Effect of Diffusion on Foam Bubble Size Distribution and Gas Mobility

Abstract

In this thesis the effect of gas diffusion between bubbles on the bubble-size distribution and capillary resistance to foam flow in a bubble train is investigated using an idealized 2D pore model. First the shape of the model pore is discussed and how a lamella moves through it. Then the physical forces (lamella curvatures and pressure differences between bubbles) in the pores are explained and how they affect capillary resistance to foam flow. Next the parameters of the dimensionless model are related to measured fluid properties. Under certain conditions (large film permeability to gas, large surface tension, low pressure, small pores, and low velocity of flowing gas) it is possible that characteristic diffusion rate can be greater than imposed convection rate, and that all gas transport is from diffusion across lamellae, not bubble movement. We present model results for different ratios of characteristic diffusion to convection rates.
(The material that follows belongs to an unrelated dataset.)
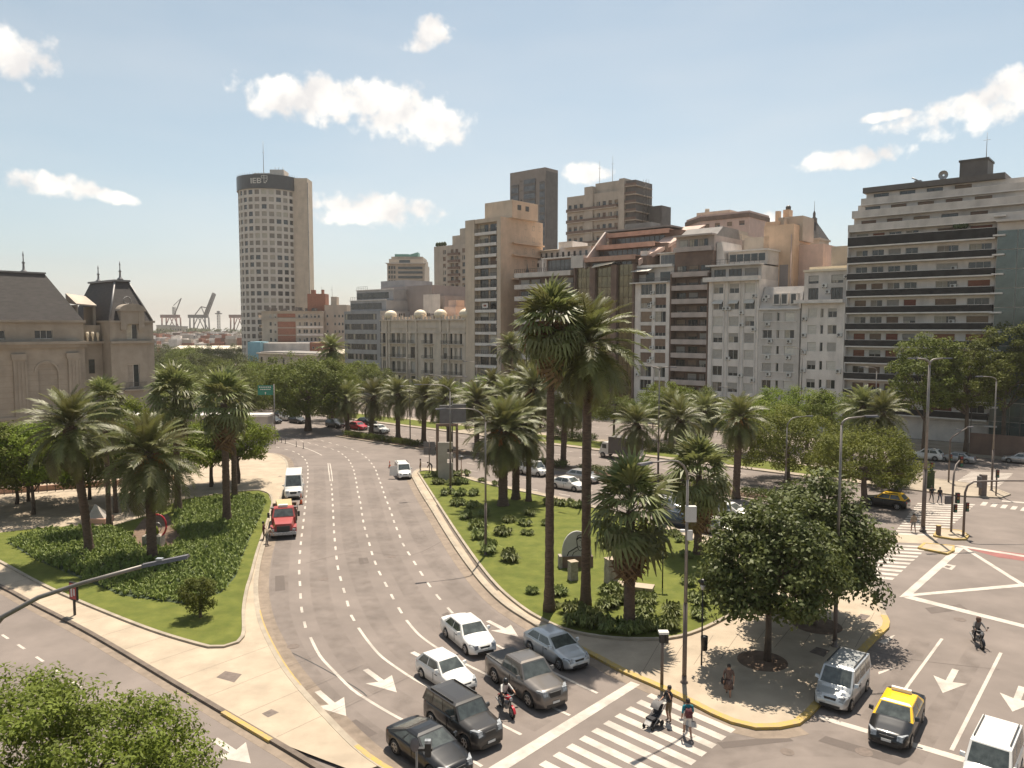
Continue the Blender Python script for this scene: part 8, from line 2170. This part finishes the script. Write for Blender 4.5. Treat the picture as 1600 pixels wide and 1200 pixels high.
# lane divider posts and cones
for i, (px, py) in enumerate(((427, 688), (433, 690), (440, 691.5), (446, 693), (463, 698), (474, 701))):
    p = G(px, py); t = thing('lane_post', 'slim dark lane divider post on the far bend, %s from the left' % ['first', 'second', 'third', 'fourth', 'fifth', 'sixth'][i], 'post', (p.x, p.y, .008), 0, 'lane divider posts on the far bend')
    part('post', 'steel_dark', t, lambda b: b.tube([(0, 0, 0), (0, 0, .9)], [.05, .04], 6)); part('base', 'trim', t, lambda b: b.lathe([(.12, 0), (.1, .05)], 8))
for px, py, h, lb in ((609, 731, .95, 'orange cone near the white small van, farther one'), (611.5, 740, .95, 'orange cone near the white small van, nearer one'), (470.5, 788, 1.15, 'tall orange cone beside the white minibus')):
    p = G(px, py); t = thing('traffic_cone', lb, 'traffic cone', (p.x, p.y, .008)); part('cone', ['cone_orange', 'ac_white'], t, lambda b: (b.lathe([(.17, .03), (.10, h * .45)], 12), b.lathe([(.10, h * .45), (.075, h * .62)], 12, 1), b.lathe([(.075, h * .62), (.03, h)], 12))); part('base', 'trim', t, lambda b: b.box(-.22, .22, -.22, .22, 0, .03))
# satellite dish and box on a bracket close below the window (in front of the black car)
d0 = cam_dir(648, 1163); pp = Vector((0, 0, CAM_H)) + d0 * (22.0 / d0.y)
t = thing('satellite_dish', 'small grey dish and camera on a pole in front of the black car', 'satellite dish', (pp.x, pp.y, 0))
part('pole', 'pole_grey', t, lambda b: b.tube([(.05, .05, 0), (.05, .05, pp.z - .1)], .035, 8))
part('dish', 'sign_back', t, lambda b: b.loft([[(r * .72 * cos(a), -.03 - .10 * (1 - (r / .19) ** 2) * .5, pp.z + r * 1.15 * sin(a)) for a in [2 * pi * k / 18 for k in range(18)]] for r in (.004, .07, .14, .19)], 0, False))
part('bracket', 'trim', t, lambda b: (b.box(.1, .52, .0, .12, pp.z - .22, pp.z - .14), b.box(.30, .48, -.02, .16, pp.z - .40, pp.z + .04)))
part('receiver', 'headlamp', t, lambda b: b.box(.30, .48, -.06, .08, pp.z + .04, pp.z + .13))
# low wall and fenced site at the right edge
sx = FP(1515, 690, 128)[0]
t = thing('site_wall', 'brown site wall with tall wire fence at the right edge', 'wall', av(sx, 128.), AV_RZ)
part('wall_body', 'wall_brown', t, lambda b: b.box(0, 30, 0, .3, 0, 3.2))
for k in range(10): part('fence_post', 'steel_dark', t, lambda b: b.box(k * 3, k * 3 + .1, .1, .2, 3.2, 7.6))
for z in (4.4, 5.8, 7.4): part('fence_rail', 'steel_dark', t, lambda b: b.box(0, 30, .12, .18, z, z + .07))

# ------------------------------------------------------------------ port and far city
def pw(px, Y): return YP(px, 512, Y)[0]
mat('far_metal', (.035, .036, .042), .7, var=.15, scale=.1); mat('far_red', (.16, .05, .04), .7, var=.15, scale=.1)
def beam(b, a, c, r): b.tube([a, c], r * 1.45, 5)
Y = 1450.
def crane(label, px, m, boom, s=1.0, name='port_crane'):
    x = pw(px, Y); t = thing(name, label, 'crane', (x, Y, -.3))
    part('legs', m, t, lambda b: [beam(b, (sx * 15 * s, sy * 9, 0), (sx * 14 * s, sy * 9, 38), 1.0) for sx in (-1, 1) for sy in (-1, 1)] + [beam(b, (-15 * s, sy * 9, 2), (15 * s, sy * 9, 2), .8) for sy in (-1, 1)] + [beam(b, (-15 * s, sy * 9, 4), (0, sy * 9, 37), .6) for sy in (-1, 1)] + [beam(b, (15 * s, sy * 9, 10), (2, sy * 9, 37), .6) for sy in (-1, 1)])
    part('girder', m, t, lambda b: b.box(-20 * s, 16 * s, -4, 4, 37, 43))
    if boom:
        part('boom', m, t, lambda b: ([beam(b, (10 * s, y, 42), (28 * s, y, 84), .9) for y in (-3, 3)], [beam(b, (14 * s, y, 40), (31 * s, y, 82), .7) for y in (-3, 3)], [beam(b, (lerp(10, 28, f) * s, 0, lerp(42, 84, f)), (lerp(14, 31, min(1, f + .12)) * s, 0, lerp(40, 82, min(1, f + .12))), .5) for f in (.1, .25, .4, .55, .7, .85)]))
        part('apex_frame', m, t, lambda b: (beam(b, (-8 * s, 0, 43), (4 * s, 0, 58), .7), beam(b, (4 * s, 0, 58), (14 * s, 0, 56), .7), beam(b, (10 * s, 0, 43), (4 * s, 0, 58), .6)))
    return t
crane('grey gantry crane with its boom raised at the port', 312, 'far_metal', True)
crane('red gantry crane frame beside the round tower', 374, 'far_red', False, .9)
t = crane('red and grey harbour crane left of the grey gantry crane', 268, 'far_red', False, .95)
part('jib', 'far_metal', t, lambda b: (lattice(b, 3, 0, 38, 58, 4, 4, .5), beam(b, (5, 0, 40), (20, 0, 74), .8), beam(b, (5, 0, 60), (18, 0, 72), .4)))
x = pw(342, Y); t = thing('lattice_mast', 'thin lattice mast with a crosshead at the port', 'mast', (x, Y, -.3)); part('mast', 'far_metal', t, lambda b: lattice(b, -2, -2, 0, 50, 4, 5, .45)); part('crosshead', 'far_metal', t, lambda b: (b.box(-6, 6, -2, 2, 44, 46), b.box(-1.5, 1.5, -1.5, 1.5, 46, 50)))
for px, Yb, w, h, lb in ((255, 1250, 22, 22, 'square pale port silo left of the cranes'), (275, 1200, 20, 20, 'pale port office with dark windows under the harbour crane')):
    x = pw(px, Yb); t = thing('port_building', lb, 'building', (x, Yb, -.3)); part('wall', 'wall_tan', t, lambda b: b.box(-w / 2, w / 2, 0, 20, 0, h)); part('roof', 'roof_grey', t, lambda b: b.box(-w / 2 - .5, w / 2 + .5, -.5, 20.5, h, h + 1))
    if h < 21: 
        for k in range(3):
            for j in range(5): part('window', 'win_dark', t, lambda b: b.box(-8.5 + j * 3.6, -6.5 + j * 3.6, -.2, -.01, 4 + k * 5, 7 + k * 5))
Yw = 500.; x0, x1 = pw(268, Yw), pw(380, Yw)
t = thing('warehouse', 'long cream warehouse with low pitched roof before the port', 'warehouse', (x0, Yw, -.3)); part('wall', 'dome_cream', t, lambda b: b.box(0, x1 - x0, 0, 26, 0, 5.0)); part('roof', 'dome_cream', t, lambda b: b.hexa([(-.5, -.8, 5.0), (x1 - x0, -.8, 5.0), (x1 - x0, 27, 5.0), (-.5, 27, 5.0), (-.5, 12.8, 6.8), (x1 - x0, 12.8, 6.8), (x1 - x0, 13.2, 6.8), (-.5, 13.2, 6.8)]))
for j in range(12): part('window', 'win_dark', t, lambda b: b.box(2 + j * 3.6, 3.3 + j * 3.6, -.1, -.01, 2.2, 3.3))
rr = random.Random(77)
mb = MB()
for i in range(900):
    Yk = rr.uniform(560, 1150); px = rr.uniform(200, 400); x = pw(px, Yk); w, dd, h = rr.uniform(3, 9), rr.uniform(3, 9), rr.uniform(3, 11)
    mb.box(x, x + w, Yk, Yk + dd, -.3, h, rr.randrange(6))
    if rr.random() < .5: mb.box(x + .5, x + w - .5, Yk + .3, Yk + dd - .3, h + .01, h + 2.5, rr.randrange(6))
o = mb.build('shanty_houses', [M('brick_red'), M('wall_tan'), M('wall_grey'), M('roof_grey'), M('wall_white'), M('wall_brown')]); tag(o, 'dense mass of small brick houses below the port cranes', 'houses', None, 'stuff')
Qs = []
for i in range(70):
    Yk = rr.uniform(1160, 1560) if i % 2 else rr.uniform(900, 1300); px = rr.uniform(150, 620); xx = pw(px, Yk); q, _ = crown_quads(400 + i % 4, 14, 12, 8 + rr.random() * 5, 24, 26, 3.0, 4.5, .9, .5)
    Qs.append(q + np.array([xx, Yk, 7]))
o = link('far_treeline', quads_mesh('far_treeline', np.concatenate(Qs), [M('leaf_far')])); tag(o, 'hazy dark treeline along the port shore', 'trees', None, 'stuff')

# ------------------------------------------------------------------ warm summer haze
mb = MB(); mb.box(-13500, 13500, -480, 15500, -2.5, 113)
hz = mb.build('haze', [])
hm_ = bpy.data.materials.new('haze_air'); hm_.use_nodes = True
hn = hm_.node_tree.nodes; hl_ = hm_.node_tree.links
for n_ in list(hn):
    if n_.type == 'BSDF_PRINCIPLED': hn.remove(n_)
pv = hn.new('ShaderNodeVolumePrincipled')
pv.inputs['Color'].default_value = (.97, .92, .86, 1)
pv.inputs['Density'].default_value = HAZE_D
pv.inputs['Anisotropy'].default_value = .25
hl_.new(pv.outputs[0], [n_ for n_ in hn if n_.type == 'OUTPUT_MATERIAL'][0].inputs['Volume'])
hz.data.materials.append(hm_)
tag(hz, 'thin warm summer haze over the whole city', 'haze', None, 'stuff')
If bubbles are smaller than pores, diffusion reduces the number of bubbles and increases average bubble size, whether convection is imposed on the foam or not. If convection is imposed, lamellae disappear not in pore throats but after first colliding in jumps across pore bodies. If bubbles are larger than pores, diffusion does not increase average bubble size. Diffusion increases the capillary resistance to flow; the increase is greatest when the characteristic rate of diffusion is close to the convection rate. Diffusion increases capillary resistance to flow because lamellae spend more time in positions of greater curvature than in the absence of diffusion. For characteristic diffusion rates much greater or much less than the imposed convection rate the effect of diffusion on capillary resistance to foam flow is modest. These results suggest that by itself, an increase in diffusion rate through lamellae does not make foam flow with less resistance. With diffusion lamellae spend more time in pore throats where capillary resistance to flow is greatest.